• EXERCISE REQUIREMENTS: Only lines with the string "Write" matter here; gather them from the material below.

## Start DATA ENTRIES

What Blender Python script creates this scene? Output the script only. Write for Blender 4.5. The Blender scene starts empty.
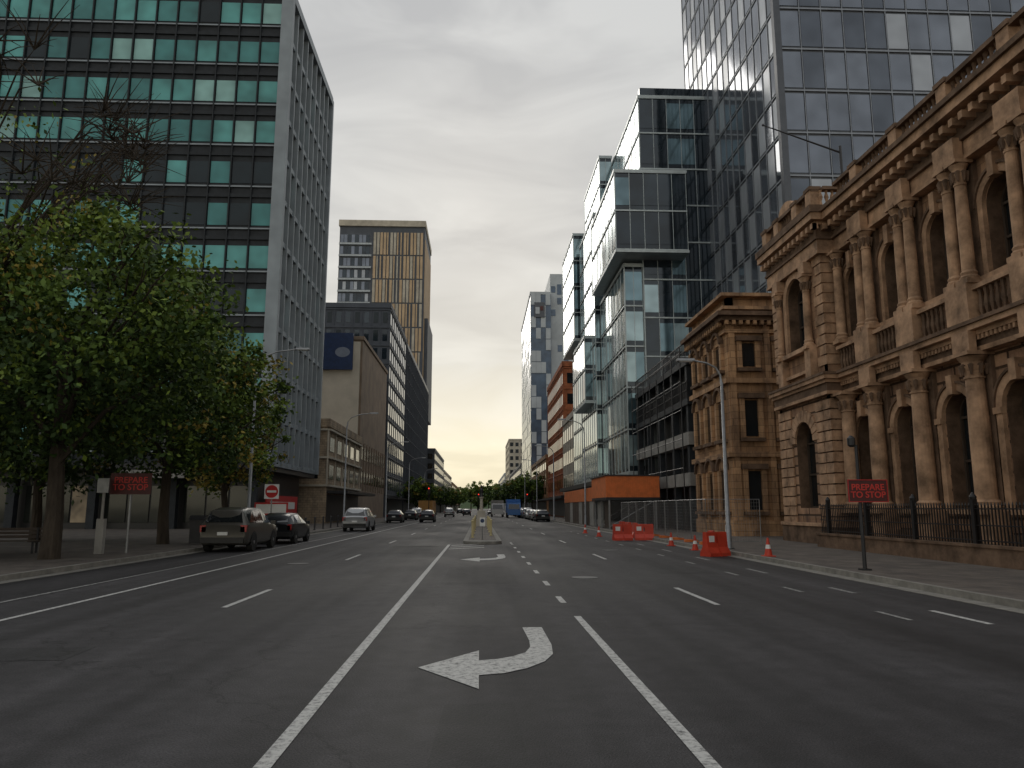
import bpy, math, random
from mathutils import Vector, Matrix
random.seed(7)
R=random.random
def U(a,b): return a+(b-a)*random.random()
scene=bpy.context.scene
COL=scene.collection
# ---------------------------------------------------------------- materials
def _new(name):
    m=bpy.data.materials.new(name); m.use_nodes=True
    nt=m.node_tree; b=nt.nodes['Principled BSDF']; return m,nt,b
def M(name,col,rough=.8,metal=0,var=.15,scale=2.0,bump=0.0,spec=.5,emis=0,fine=0,stretch=(1,1,1)):
    m,nt,b=_new(name); N=nt.nodes; L=nt.links
    b.inputs['Roughness'].default_value=rough; b.inputs['Metallic'].default_value=metal
    b.inputs['Specular IOR Level'].default_value=spec
    b.inputs['Base Color'].default_value=(*col,1)
    if var>0:
        g=N.new('ShaderNodeNewGeometry'); mp=N.new('ShaderNodeMapping'); mp.inputs['Scale'].default_value=stretch
        n=N.new('ShaderNodeTexNoise'); n.inputs['Scale'].default_value=scale; n.inputs['Detail'].default_value=4 if bump>0 else 2
        n.inputs['Roughness'].default_value=.65
        r=N.new('ShaderNodeValToRGB'); e=r.color_ramp.elements
        e[0].position=.3; e[1].position=.7
        e[0].color=(*[max(0,c*(1-var)) for c in col],1); e[1].color=(*[min(1,c*(1+var)) for c in col],1)
        L.new(g.outputs['Position'],mp.inputs['Vector']); L.new(mp.outputs[0],n.inputs['Vector'])
        L.new(n.outputs['Fac'],r.inputs['Fac']); L.new(r.outputs[0],b.inputs['Base Color'])
        if bump>0:
            bp=N.new('ShaderNodeBump'); bp.inputs['Strength'].default_value=bump; bp.inputs['Distance'].default_value=.05
            L.new(n.outputs['Fac'],bp.inputs['Height']); L.new(bp.outputs[0],b.inputs['Normal'])
    if emis>0:
        b.inputs['Emission Color'].default_value=(*col,1); b.inputs['Emission Strength'].default_value=emis
    return m
def brickmat(name,col,bw,bh,mortar=.02,mcol=.5,var=.2,bump=.5,rough=.85,flat=False,stain=.45):
    m,nt,b=_new(name); N=nt.nodes; L=nt.links
    b.inputs['Roughness'].default_value=rough; b.inputs['Specular IOR Level'].default_value=.25
    g=N.new('ShaderNodeNewGeometry'); s=N.new('ShaderNodeSeparateXYZ'); L.new(g.outputs['Position'],s.inputs[0])
    c=N.new('ShaderNodeCombineXYZ')
    if flat:
        L.new(s.outputs[0],c.inputs[0]); L.new(s.outputs[1],c.inputs[1])
    else:
        a=N.new('ShaderNodeMath'); a.operation='ADD'; L.new(s.outputs[0],a.inputs[0]); L.new(s.outputs[1],a.inputs[1])
        L.new(a.outputs[0],c.inputs[0]); L.new(s.outputs[2],c.inputs[1])
    k=N.new('ShaderNodeTexBrick'); L.new(c.outputs[0],k.inputs['Vector'])
    k.inputs['Scale'].default_value=1; k.inputs['Brick Width'].default_value=bw; k.inputs['Row Height'].default_value=bh
    k.inputs['Mortar Size'].default_value=mortar; k.inputs['Mortar Smooth'].default_value=.3
    k.inputs['Color1'].default_value=(*[x*(1-var) for x in col],1); k.inputs['Color2'].default_value=(*[min(1,x*(1+var)) for x in col],1)
    k.inputs['Mortar'].default_value=(*[x*mcol for x in col],1)
    n=N.new('ShaderNodeTexNoise'); n.inputs['Scale'].default_value=.7; n.inputs['Detail'].default_value=4; n.inputs['Roughness'].default_value=.7
    mp=N.new('ShaderNodeMapping'); mp.inputs['Scale'].default_value=(1.6,1.6,.5 if not flat else 1.6)
    L.new(g.outputs['Position'],mp.inputs[0]); L.new(mp.outputs[0],n.inputs['Vector'])
    r=N.new('ShaderNodeValToRGB'); e=r.color_ramp.elements; e[0].position=.32; e[1].position=.62
    e[0].color=(1-stain,1-stain,1-stain*.9,1); e[1].color=(1.1,1.08,1.05,1)
    L.new(n.outputs['Fac'],r.inputs['Fac'])
    mx=N.new('ShaderNodeMix'); mx.data_type='RGBA'; mx.blend_type='MULTIPLY'; mx.inputs['Factor'].default_value=1
    L.new(k.outputs['Color'],mx.inputs['A']); L.new(r.outputs[0],mx.inputs['B']); L.new(mx.outputs['Result'],b.inputs['Base Color'])
    n2=N.new('ShaderNodeTexNoise'); n2.inputs['Scale'].default_value=9; n2.inputs['Detail'].default_value=1; L.new(g.outputs['Position'],n2.inputs['Vector'])
    ad=N.new('ShaderNodeMath'); ad.operation='MULTIPLY_ADD'; ad.inputs[1].default_value=-1.5; L.new(k.outputs['Fac'],ad.inputs[0]); L.new(n2.outputs['Fac'],ad.inputs[2])
    bp=N.new('ShaderNodeBump'); bp.inputs['Strength'].default_value=bump; bp.inputs['Distance'].default_value=.03
    L.new(ad.outputs[0],bp.inputs['Height']); L.new(bp.outputs[0],b.inputs['Normal'])
    return m
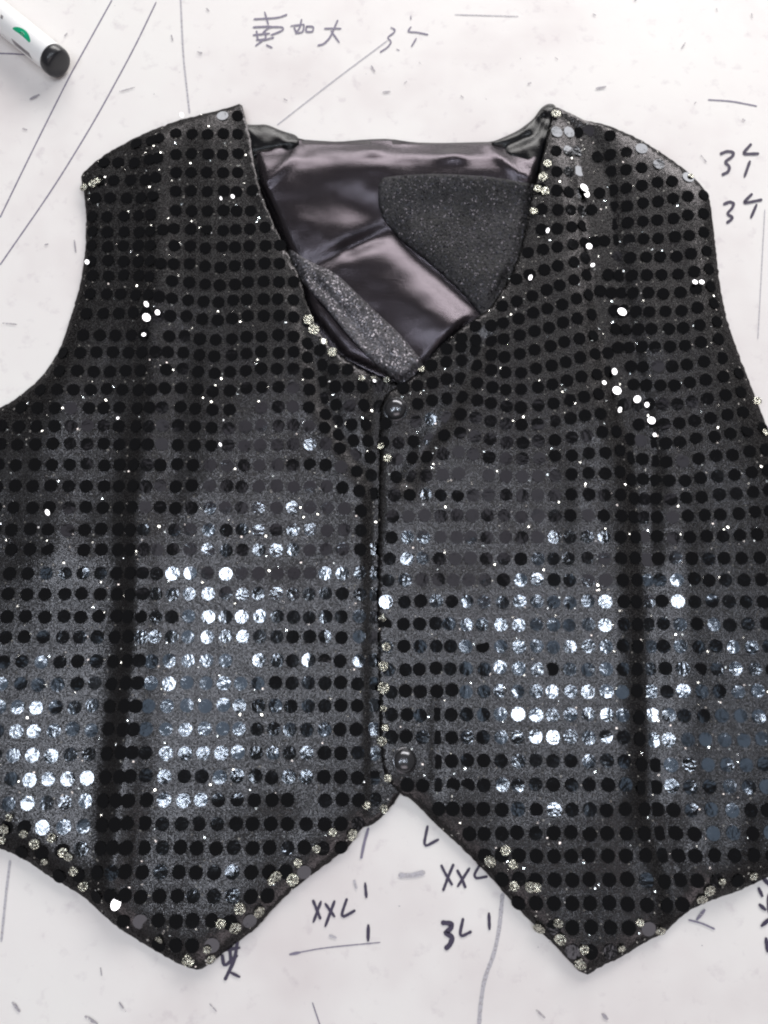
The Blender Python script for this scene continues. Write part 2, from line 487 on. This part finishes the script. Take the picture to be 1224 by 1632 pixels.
# ------------------------------------------------------------------ vest outlines (photo px)
OL = [(385, 164), (392, 190), (398, 215), (403, 255), (412, 295), (428, 340), (455, 395), (478, 440), (494, 500), (515, 540), (548, 570), (590, 592), (640, 612),
      (652, 640), (650, 800), (650, 1000), (650, 1200), (640, 1262), (628, 1280), (606, 1306), (590, 1316), (576, 1320), (560, 1345), (530, 1370), (508, 1386), (470, 1415),
      (440, 1443), (408, 1480), (370, 1508), (342, 1531), (318, 1547), (292, 1540), (250, 1517), (205, 1490),
      (170, 1464), (132, 1427), (80, 1398), (40, 1370), (0, 1352), (-70, 1325), (-90, 1200), (-95, 1000), (-90, 800), (-75, 690), (-40, 662), (0, 650),
      (22, 638), (50, 616), (75, 590), (95, 558), (108, 520), (121, 480), (131, 440), (136, 400), (137, 360), (136, 320), (131, 296), (129, 279),
      (146, 262), (170, 244), (210, 222), (250, 204), (290, 190), (330, 180), (362, 172)]
OR = [(884, 170), (878, 195), (868, 235), (856, 290), (846, 320), (838, 365), (826, 410), (808, 450), (780, 492), (742, 518), (706, 546), (680, 578), (655, 603),
      (632, 616), (612, 630), (605, 655), (604, 760), (602, 900), (603, 1050), (606, 1200), (614, 1240), (640, 1267), (652, 1272), (664, 1282), (698, 1317),
      (743, 1358), (781, 1397), (805, 1425), (845, 1468), (890, 1513), (931, 1557), (958, 1540), (990, 1526), (1022, 1505), (1060, 1486), (1082, 1464), (1100, 1450), (1125, 1438), (1178, 1420),
      (1224, 1398), (1300, 1370), (1315, 1200), (1315, 1000), (1310, 850), (1275, 765), (1240, 715), (1217, 668), (1196, 612), (1176, 562), (1159, 512), (1147, 455), (1141, 400),
      (1136, 350), (1130, 312), (1110, 286), (1085, 265), (1042, 235), (1000, 212), (960, 197), (925, 190), (905, 178)]
OLd = np.array(chaikin(OL, 1)); ORd = np.array(chaikin(OR, 1))

def curve(pts, y): return np.interp(y, [p[0] for p in pts], [p[1] for p in pts])
def gauss(d, s): return np.exp(-0.5 * (d / s) ** 2)

F1 = [(180, 252), (300, 252), (448, 251), (560, 247), (648, 240), (809, 225), (1015, 222), (1162, 208), (1275, 195), (1400, 182), (1500, 181)]
F2 = [(180, 912), (280, 945), (363, 958), (448, 968), (515, 978), (640, 1003), (720, 1024), (856, 1030), (1015, 1037), (1290, 1040), (1402, 1070), (1480, 1090)]
CL = [(480, 470), (500, 560), (517, 640), (548, 695), (588, 760)]
CR = [(772, 540), (712, 665), (684, 700), (650, 765)]
def hedge(X, Y):
    nk = smooth(350, 420, X) * (1 - smooth(880, 930, X)) * (1 - smooth(600, 660, Y))
    return 1.9 + (3.8 - 1.9 * smooth(320, 400, Y)) * nk + 1.6 * (1 - nk) * (1 - smooth(300, 380, Y))
def waves(X, Y):
    y = Y / 300.0
    return (0.9 * np.sin(X / 43.0 + 0.6 * np.sin(y * 2.1)) + 0.22 * np.sin(X / 19.0 + 1.3 + y) + 2.0 * vn(X / 85, Y / 150) + 0.6 * vn(X / 33 + 9, Y / 75 + 4) + .12 * vn(X / 12, Y / 14))
def hL(X, Y, D=None):
    if D is None: D = edist(OLd, X, Y)
    k = 1 - np.exp(-D / 15.0)
    calm = 1 - 0.86 * smooth(880, 950, Y) * (1 - smooth(1260, 1330, Y))
    h = 5.2 + waves(X, Y) * calm
    h += curve([(250, 2.0), (600, 3.5), (900, 4.0), (1500, 4.2)], Y) * gauss(X - curve(F1, Y), 21)
    h -= 1.7 * gauss(edist(CL, X, Y, False), 12)
    h += 0.9 * gauss(edist([(p[0] - 26, p[1] + 8) for p in CL], X, Y, False), 14)
    h -= 1.5 * smooth(900, 1100, Y) * 0
    he = hedge(X, Y)
    h = he + (h - he) * k
    ov = smooth(570, 600, X) * smooth(560, 620, Y)
    return h * (1 - ov) + np.minimum(h, 2.6) * ov
def hR(X, Y, D=None):
    if D is None: D = edist(ORd, X, Y)
    k = 1 - np.exp(-D / 15.0)
    calm = 1 - 0.86 * smooth(880, 950, Y) * (1 - smooth(1260, 1330, Y))
    h = 5.4 + waves(X + 300, Y + 77) * calm
    h -= curve([(200, 3.5), (300, 4.8), (660, 4.8), (800, 3.0), (1500, 2.5)], Y) * gauss(X - curve(F2, Y), curve([(200, 20), (600, 24), (800, 20), (1500, 18)], Y))
    h += 0.7 * gauss(X - curve(F2, Y) - 52, 22) + 0.7 * gauss(X - curve(F2, Y) + 52, 22)
    h -= 2.0 * gauss(edist(CR, X, Y, False), 11)
    h -= 1.6 * gauss(X - 697, 9) * smooth(1080, 1150, Y) * (1 - smooth(1240, 1300, Y))
    he = hedge(X, Y) + 2.3 * (1 - smooth(615, 680, X)) * smooth(590, 640, Y)
    return np.maximum(he + (h - he) * k, 1.9)

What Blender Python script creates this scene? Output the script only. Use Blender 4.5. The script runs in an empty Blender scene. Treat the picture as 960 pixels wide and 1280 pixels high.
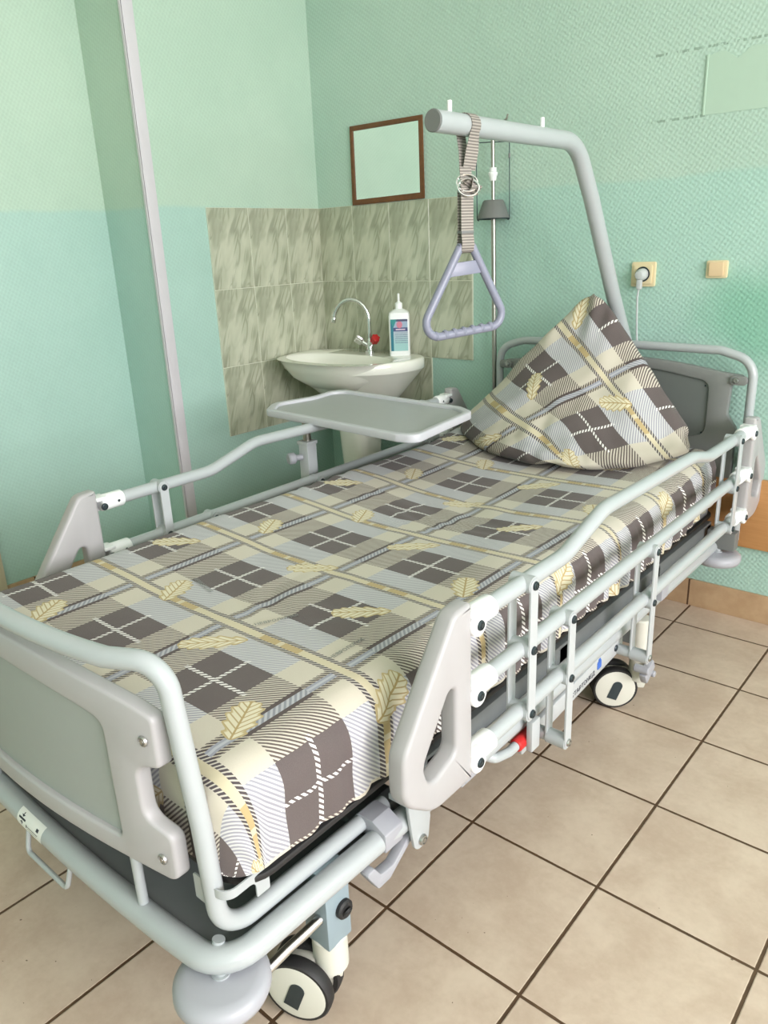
import bpy, bmesh, math, random
from mathutils import Vector, Matrix, noise
random.seed(4)
PI = math.pi
SC = bpy.context.scene
COL = SC.collection
V3 = Vector

# ------------------------------------------------------------------ node helpers
class N:
    """thin wrapper: arithmetic on sockets builds Math nodes"""
    t = None
    def __init__(s, k): s.k = k
def mth(op, *a):
    n = N.t.nodes.new('ShaderNodeMath'); n.operation = op
    for i, x in enumerate(a):
        if isinstance(x, N): N.t.links.new(x.k, n.inputs[i])
        else: n.inputs[i].default_value = float(x)
    return N(n.outputs[0])
N.__add__ = lambda s, o: mth('ADD', s, o); N.__radd__ = lambda s, o: mth('ADD', o, s)
N.__sub__ = lambda s, o: mth('SUBTRACT', s, o); N.__rsub__ = lambda s, o: mth('SUBTRACT', o, s)
N.__mul__ = lambda s, o: mth('MULTIPLY', s, o); N.__rmul__ = lambda s, o: mth('MULTIPLY', o, s)
N.__truediv__ = lambda s, o: mth('DIVIDE', s, o)
lt = lambda a, b: mth('LESS_THAN', a, b)
gt = lambda a, b: mth('GREATER_THAN', a, b)
fract = lambda a: mth('FRACT', a)
absn = lambda a: mth('ABSOLUTE', a)
mn = lambda a, b: mth('MINIMUM', a, b)
mx = lambda a, b: mth('MAXIMUM', a, b)
def smooth(a, lo, hi):
    n = N.t.nodes.new('ShaderNodeMapRange'); n.interpolation_type = 'SMOOTHSTEP'
    N.t.links.new(a.k, n.inputs[0]); n.inputs[1].default_value = lo; n.inputs[2].default_value = hi
    return N(n.outputs[0])
def mixc(f, a, b):
    n = N.t.nodes.new('ShaderNodeMix'); n.data_type = 'RGBA'
    if isinstance(f, N): N.t.links.new(f.k, n.inputs[0])
    else: n.inputs[0].default_value = f
    for s, x in ((6, a), (7, b)):
        if isinstance(x, N): N.t.links.new(x.k, n.inputs[s])
        else: n.inputs[s].default_value = (*x, 1)
    return N(n.outputs[2])
def mulc(a, b):
    n = N.t.nodes.new('ShaderNodeMix'); n.data_type = 'RGBA'; n.blend_type = 'MULTIPLY'; n.inputs[0].default_value = 1
    for s, x in ((6, a), (7, b)):
        if isinstance(x, N): N.t.links.new(x.k, n.inputs[s])
        else: n.inputs[s].default_value = (*x, 1)
    return N(n.outputs[2])
def comb(x, y, z=0.0):
    n = N.t.nodes.new('ShaderNodeCombineXYZ')
    for i, q in enumerate((x, y, z)):
        if isinstance(q, N): N.t.links.new(q.k, n.inputs[i])
        else: n.inputs[i].default_value = q
    return N(n.outputs[0])
def sep(v):
    n = N.t.nodes.new('ShaderNodeSeparateXYZ'); N.t.links.new(v.k, n.inputs[0])
    return [N(o) for o in n.outputs]
def nz(vec, scale, detail=2.0, rough=.5, dist=0.0):
    n = N.t.nodes.new('ShaderNodeTexNoise'); n.inputs['Scale'].default_value = scale
    n.inputs['Detail'].default_value = detail; n.inputs['Roughness'].default_value = rough
    n.inputs['Distortion'].default_value = dist
    if vec: N.t.links.new(vec.k, n.inputs['Vector'])
    return N(n.outputs[0])
def wpos(): return N(N.t.nodes.new('ShaderNodeNewGeometry').outputs['Position'])
def coord(k): return N(N.t.nodes.new('ShaderNodeTexCoord').outputs[k])
def srgb(r, g, b):
    f = lambda c: (c / 12.92 if c <= .04045 else ((c + .055) / 1.055) ** 2.4)
    return tuple(f(c / 255) for c in (r, g, b))
def newmat(name, rough=.5, metal=0.0, spec=.5, coat=0.0):
    m = bpy.data.materials.new(name); m.use_nodes = True; N.t = m.node_tree
    p = m.node_tree.nodes['Principled BSDF']
    p.inputs['Roughness'].default_value = rough; p.inputs['Metallic'].default_value = metal
    p.inputs['Specular IOR Level'].default_value = spec; p.inputs['Coat Weight'].default_value = coat
    return m, p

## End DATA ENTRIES

• TASK OUTPUT:
What Blender Python script creates this scene? Output the script only. Write for Blender 4.5. The Blender scene starts empty.
The Blender Python script for this scene continues. Write part 2, from line 487 on. This part finishes the script. Take the picture to be 1224 by 1632 pixels.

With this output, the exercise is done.